El sentido de lo moral, escribe James Q. Wilson, “no es una luz que guía e irradia hacia el exterior para iluminar el contorno nítido de todo lo que toca”. Es, más bien, “la pequeña llama de una vela, que refleja sombras varias y vagas, que titila y chisporrotea con los fuertes vientos del poder y la pasión, de la avaricia y la ideología”. Y agrega: “pero si se la acerca al corazón, (ella) disipa la oscuridad y reconforta el alma”7 .
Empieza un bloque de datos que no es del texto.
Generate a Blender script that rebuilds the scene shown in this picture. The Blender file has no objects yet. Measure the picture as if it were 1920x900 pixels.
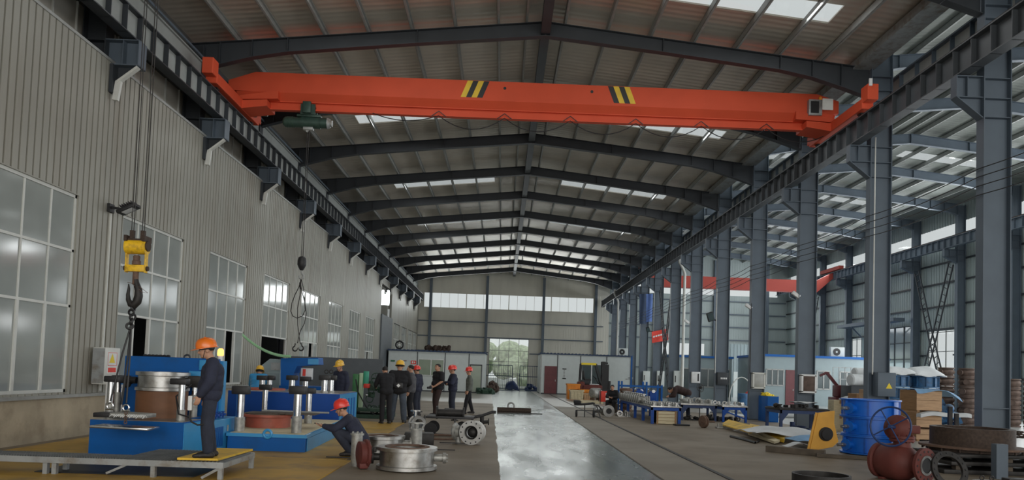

Wittgenstein dijo una vez que “el trabajo del filósofo consiste en reunir recordatorios”8 . En el caso del judaísmo, el objetivo de las señales externas (tzitzit, mezuzá y tefilín) es precisamente ese: reunir recordatorios (en nuestras ropas, nuestros hogares, en nuestros brazos y cabezas) de que hay cosas que están mal, y que incluso aunque no nos vea ningún otro ser humano, Di-s nos ve y nos hará rendir cuentas. Ahora tenemos evidencia empírica de que los recordatorios marcan una diferencia significativa en la manera en la que actuamos.
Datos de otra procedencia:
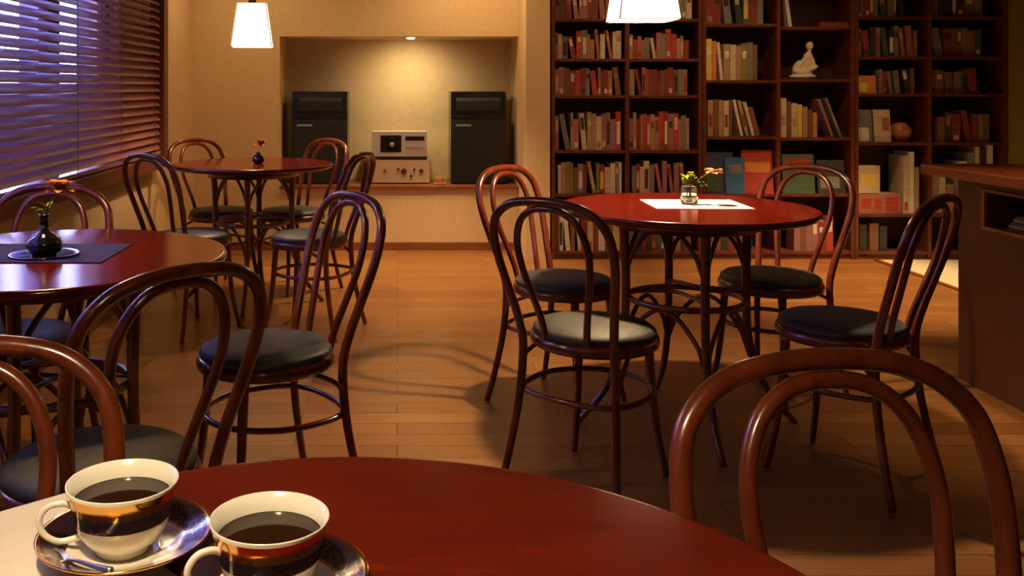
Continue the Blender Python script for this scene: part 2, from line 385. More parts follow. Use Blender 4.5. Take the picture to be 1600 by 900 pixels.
# ------------------------------------------------------------------ bentwood chairs
def mirror_path(P):
    return P + [(-p[0], p[1], p[2]) for p in P[::-1][1:]]
def make_chair(label):
    t = thing('bentwood_chair', label, 'chair', (0, 0, 0), 0, 'bentwood chairs around the round tables')
    W = M['chair']
    bm = bmesh.new()
    P = mirror_path([(.188, -.222, .001), (.176, -.200, .09), (.160, -.172, .235), (.152, -.160, .36), (.150, -.163, .44), (.160, -.182, .52), (.175, -.207, .60), (.189, -.232, .68), (.191, -.252, .745), (.173, -.270, .806), (.112, -.284, .850), (0, -.289, .8635)])
    c = catmull(P, 7); n = len(c)
    rr = [.0105+.0025*min(1, min(i, n-1-i)/(n*.14)) for i in range(n)]
    sweep(bm, c, rr, 12); obj('back_frame', bm, W, t)
    bm = bmesh.new()
    P = mirror_path([(.064, -.160, .425), (.074, -.178, .50), (.092, -.203, .58), (.110, -.228, .66), (.114, -.248, .735), (.094, -.265, .797), (.054, -.275, .833), (0, -.279, .842)])
    sweep(bm, catmull(P, 7), .0105, 12); obj('back_loop', bm, W, t)
    bm = bmesh.new(); lathe(bm, [(.150, .412), (.180, .410), (.190, .416), (.193, .428), (.189, .442), (.178, .448), (.150, .446), (.150, .412)], 48); obj('seat_frame', bm, W, t)
    bm = bmesh.new(); lathe(bm, [(0, .425), (.150, .427), (.178, .440), (.184, .450), (.182, .460), (.168, .470), (.12, .477), (.06, .480), (0, .481)], 48); cu = obj('seat', bm, M['cush'], t)
    for s in (-1, 1):
        bm = bmesh.new(); c = catmull([(s*.118, .120, .412), (s*.124, .126, .30), (s*.136, .138, .15), (s*.158, .162, .001)], 6)
        sweep(bm, c, [.0155-.006*i/(len(c)-1) for i in range(len(c))], 12); obj('leg', bm, W, t)
        bm = bmesh.new(); sweep(bm, catmull([(s*.157, -.165, .330), (s*.162, -.135, .375), (s*.150, -.085, .402), (s*.145, -.05, .414)], 5), .007, 8); obj('brace', bm, W, t)
    bm = bmesh.new()
    sweep(bm, catmull([(.181, 0, .285), (.119, .119, .285), (0, .168, .285), (-.119, .119, .285), (-.181, 0, .285), (-.148, -.158, .285), (0, -.200, .285), (.148, -.158, .285)], 8, True), .0085, 10, True)
    obj('stretcher', bm, W, t)
    return t
CH = [  # x, y, angle, cushion, label
 (-.365, 2.66, 123, 'cush', 'bentwood chair with charcoal seat, right of the window table, facing it'),
 (-.575, 1.85, 46, 'cushg', 'bentwood chair between the window table and the coffee cups, its back to us'),
 (-.493, .894, 190, 'cush', 'bentwood chair back cut off at the bottom left, beside the coffee cups'),
 (-1.118, 2.78, 176, 'cushb', 'bentwood chair with seat tinted for blue window light, behind the window table under the blind'),
 (.629, 3.59, -133, 'cush', 'bentwood chair behind left of the table with the white mat'),
 (.594, 2.88, -40, 'cushg', 'bentwood chair at the front left of the table with white mat, back to us'),
 (1.374, 2.955, 42, 'cush', 'bentwood chair between the white mat table and the counter, dark seat'),
 (1.43, 3.66, 128, 'cush', 'bentwood chair behind right of the table with white mat, before the red books'),
 (-1.03, 5.60, -134, 'cush', 'bentwood chair in the far left corner behind the far table'),
 (-1.006, 4.70, -38, 'cushb', 'bentwood chair by the window frame, front left of the far table'),
 (-.615, 5.60, 135, 'cush', 'bentwood chair behind the far table, before the left speaker'),
 (-.432, 4.67, 70, 'cush', 'bentwood chair right of the far table, beside the open floor'),
 (.538, .832, 188, 'cush', 'large bentwood chair back in the right foreground beyond the empty tabletop'),
]
ch0 = make_chair(CH[0][4])
for i, (x, y, a, cu, lab) in enumerate(CH):
    o = ch0 if i == 0 else copy_tree(ch0)
    o.location = (x, y, 0); o.rotation_euler = (0, 0, math.radians(a)); o['label'] = lab
    if cu != 'cush':
        s = [c for c in o.children if c.name.startswith('seat') and not c.name.startswith('seat_frame')][0]
        s.data = s.data.copy(); s.data.materials[0] = M[cu]

# ------------------------------------------------------------------ round tables
TH = .763
def make_table(label):
    t = thing('round_table', label, 'table', (0, 0, 0), 0, 'round red lacquered tables')
    bm = bmesh.new(); lathe(bm, [(0, TH-.026), (.422, TH-.026), (.425, TH-.026), (.436, TH-.022), (.441, TH-.014), (.441, TH-.007), (.4385, TH-.002), (.4350, TH-.0002), (.4325, TH), (.4310, TH), (.22, TH), (0, TH)], 128); obj('tabletop', bm, M['table'], t)
    bm = bmesh.new(); lathe(bm, [(.235, TH-.070), (.250, TH-.070), (.250, TH-.0265), (.235, TH-.0265), (.235, TH-.070)], 64); obj('apron', bm, M['tleg'], t)
    for k in range(4):
        a = PI/2*k; ca, sa = math.cos(a), math.sin(a)
        P = [(.222*ca, .222*sa, TH-.030), (.214*ca, .214*sa, .60), (.212*ca, .212*sa, .44), (.225*ca, .225*sa, .28), (.285*ca, .285*sa, .12), (.385*ca, .385*sa, .001)]
        c = catmull(P, 8); bm = bmesh.new(); sweep(bm, c, [.0175-.006*i/(len(c)-1) for i in range(len(c))], 14); obj('leg', bm, M['tleg'], t)
    bm = bmesh.new(); sweep(bm, [Vector((.196*math.cos(2*PI*i/64), .196*math.sin(2*PI*i/64), .44)) for i in range(64)], .011, 10, True); obj('ring_stretcher', bm, M['tleg'], t)
    for k in range(4):
        a0 = PI/2*k; bm = bmesh.new()
        # bent arch under the top between neighbouring legs, and a smaller one below the ring
        for z0, z1, r0 in ((.53, TH-.05, .212), (.24, .425, .225)):
            pts = []
            for i in range(17):
                s = i/16; an = a0+PI/2*s; rise = math.sin(PI*s)**.55
                chord = r0*math.cos(PI/4)/math.cos(an-a0-PI/4)
                pts.append(Vector((chord*math.cos(an), chord*math.sin(an), z0+(z1-z0)*rise)))
            sweep(bm, pts, .0085, 8)
        obj('arch_brace', bm, M['tleg'], t)
        bm = bmesh.new()
        ca, sa = math.cos(a0), math.sin(a0); cb, sb = math.cos(a0+PI/2), math.sin(a0+PI/2)
        sweep(bm, catmull([(.205*ca, .205*sa, .462), (.12*ca+.02*cb, .12*sa+.02*sb, .47), (.05*(ca+cb), .05*(sa+sb), .472), (.12*cb+.02*ca, .12*sb+.02*sa, .47), (.205*cb, .205*sb, .462)], 6), .007, 8)
        obj('cross_brace', bm, M['tleg'], t)
    return t
tb = [(-.873, 2.39, 'round red table at the window with a black vase on a navy mat'),
      (1.017, 3.364, 'round red table before the bookcase with a white mat and glass vase'),
      (-.795, 5.284, 'small looking round red table at the far end under the pendant lamp'),
      (-.05, .647, 'round dark red table in the foreground carrying the coffee cups')]
t0 = make_table(tb[0][2])
for i, (x, y, lab) in enumerate(tb):
    o = t0 if i == 0 else copy_tree(t0); o.location = (x, y, 0); o['label'] = lab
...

“El corazón es engañoso, ante todas las cosas, y desesperadamente malvado; ¿quién lo conocerá?”, dijo Irmiahu9 . Una de las bendiciones y maldiciones de la naturaleza humana es que usamos nuestro poder de razonamiento no siempre ni solamente para actuar de manera racional, sino también para racionalizar y poner excusas a las cosas que hacemos, incluso cuando sabemos que no deberíamos haberlas hecho. Esa es, quizás, una de las lecciones que la Torá desea que tomemos de la historia de los espías. Si hubieran recordado lo que Di-s había hecho a Egipto, el imperio más importante del mundo antiguo, no hubieran dicho “no podemos atacarlos, son más fuertes que nosotros”10 . Pero se sentían amenazados. Las emociones fuertes, y el miedo en especial, distorsionan nuestra percepción. Activan la amígdala cerebral, la fuente de nuestras reacciones más primarias, y hacen que se anule el lóbulo frontal, que nos permite pensar con racionalidad en las consecuencias de nuestras decisiones.

El tzitzit, con sus hilos azules, nos recuerda el cielo, y eso es lo que más necesitamos si vamos a actuar de manera consistente de acuerdo con los mejores rasgos angelicales de nuestra naturaleza.